Durant son séjour sur les terres des Sagontins, il fut forcé d’en venir aux mains avec les ennemis, qui, réduits à une extrême disette, étaient sortis de leur camp pour fourrager et ramasser des vivres. On combattit des deux côtés avec une grande bravoure ; Memmius, le plus habile des lieutenants de Pompée, fut tué au fort du combat. Sertorius l’emportait, et faisait main basse sur ceux qui lui résistaient encore ; il poussait à Métellus lui-même. Métellus, combattant avec une force au-dessus de son âge, fut blessé d’un coup de lance : les Romains qui furent témoins de sa blessure et ceux qui l’apprirent, honteux d’abandonner leur général, et enflammés de colère, reviennent à la charge, couvrent Métellus de leurs boucliers, l’arrachent de force aux mains des ennemis, et font reculer les Espagnols.

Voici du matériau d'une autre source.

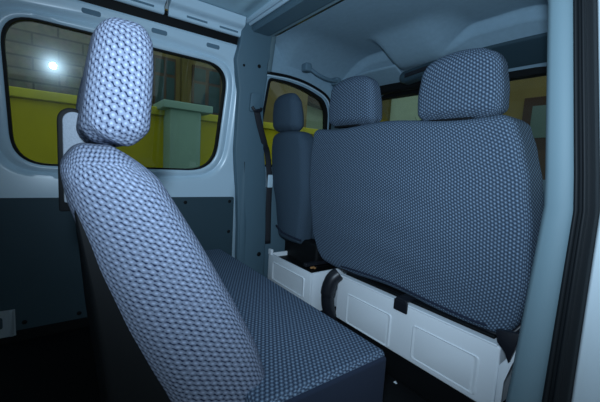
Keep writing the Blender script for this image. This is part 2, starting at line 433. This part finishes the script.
# raised moulding running down the trim
obj_bm('pillar_moulding', extr_bm(round_poly([(.95, .04), (.99, .04), (.99, .60), (.965, .86), (.95, .98), (.94, .86)], .015, 3), bfn, off-.010, off+.006, .004, 2), M['trim'], pl, autos=45)
for (a, b, r) in ((.985, 1.505, .012), (.885, 1.49, .008), (1.10, .29, .016)):
    bm = bmesh.new(); bmesh.ops.create_uvsphere(bm, u_segments=14, v_segments=8, radius=r)
    for v in bm.verts: v.co = Vector((v.co.x*.3, v.co.y, v.co.z))+Vector(bfn(a, b, off))
    obj_bm('hole_plug', bm, M['black'], pl)
# belt
sb = empty('seat_belt', bfn(.985, 1.28, off), 'black seat belt hanging from a square guide on the grey pillar behind the driver seat', 'seat belt')
obj_bm('belt_guide', extr_bm(round_poly([(.945, 1.235), (1.015, 1.235), (1.015, 1.345), (.945, 1.345)], .012, 4), bfn, off+.0005, off+.020, .004, 2), M['trim'], sb, autos=45)
obj_bm('buckle_loop', tube_bm(bez([bfn(.955, 1.262, off+.026), bfn(.975, 1.240, off+.034), bfn(1.010, 1.245, off+.030), bfn(1.02, 1.262, off+.024)], 6), .009, 8), M['blackp'], sb)
strap = bez([bfn(.985, 1.25, off+.028), bfn(1.02, 1.16, off+.028), bfn(1.075, 1.05, off+.02), (-.775, 1.12, .98), (-.79, 1.152, .82), (-.795, 1.160, .6), (-.79, 1.165, .36)], 8)
obj_bm('webbing', tube_bm(strap, 1, 8, flat=(.0015, .020), widthdir=(1, -.2, 0)), M['web'], sb)
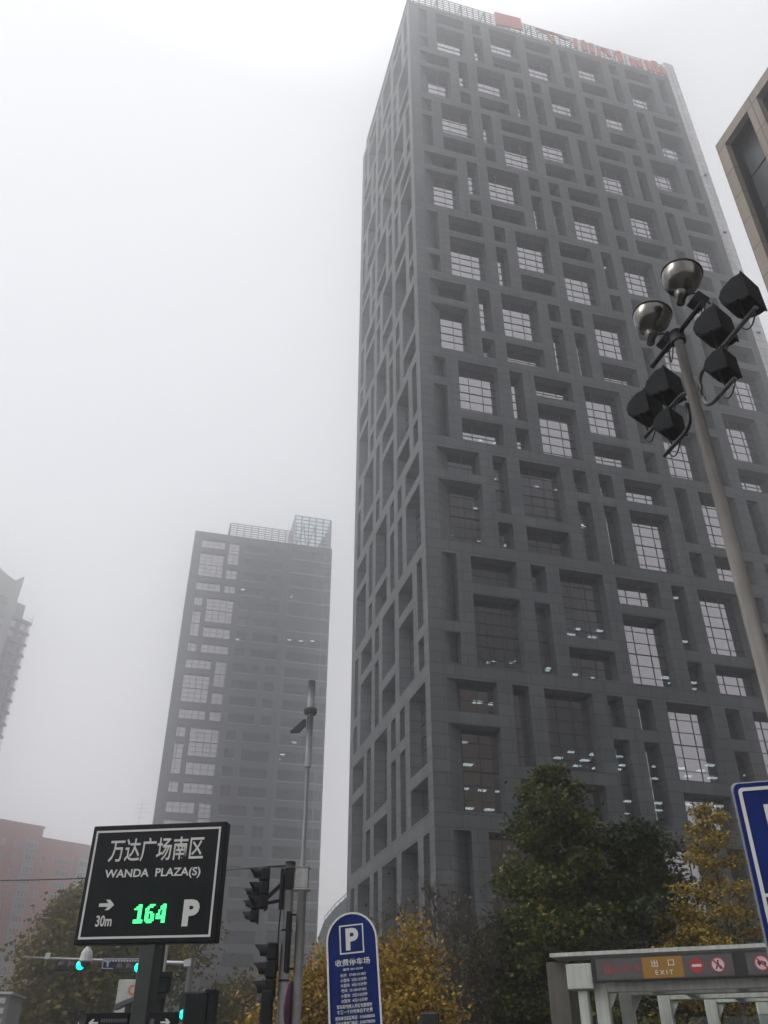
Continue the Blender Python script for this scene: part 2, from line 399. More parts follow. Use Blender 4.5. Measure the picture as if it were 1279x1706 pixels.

La victoire change ainsi de face ; et Sertorius, pour assurer du moins la retraite des siens et se donner le temps d’avoir de nouveaux renforts, se retire dans une ville de la montagne[1], ville très-forte d’assiette, et dont il répare les murailles et fortifie les portes. Il ne pensait à rien moins qu’à soutenir un siége : il ne voulait que tromper les ennemis. Ils vinrent en effet l’assiéger ; et, dans l’espoir où ils étaient d’emporter la place sans difficulté, ils laissèrent échapper les

  1. On croit que cette ville est Calaguris ou Calagurium, où Strabon dit en effet que Sertorius fut assiégé par Pompée sur la fin de cette guerre.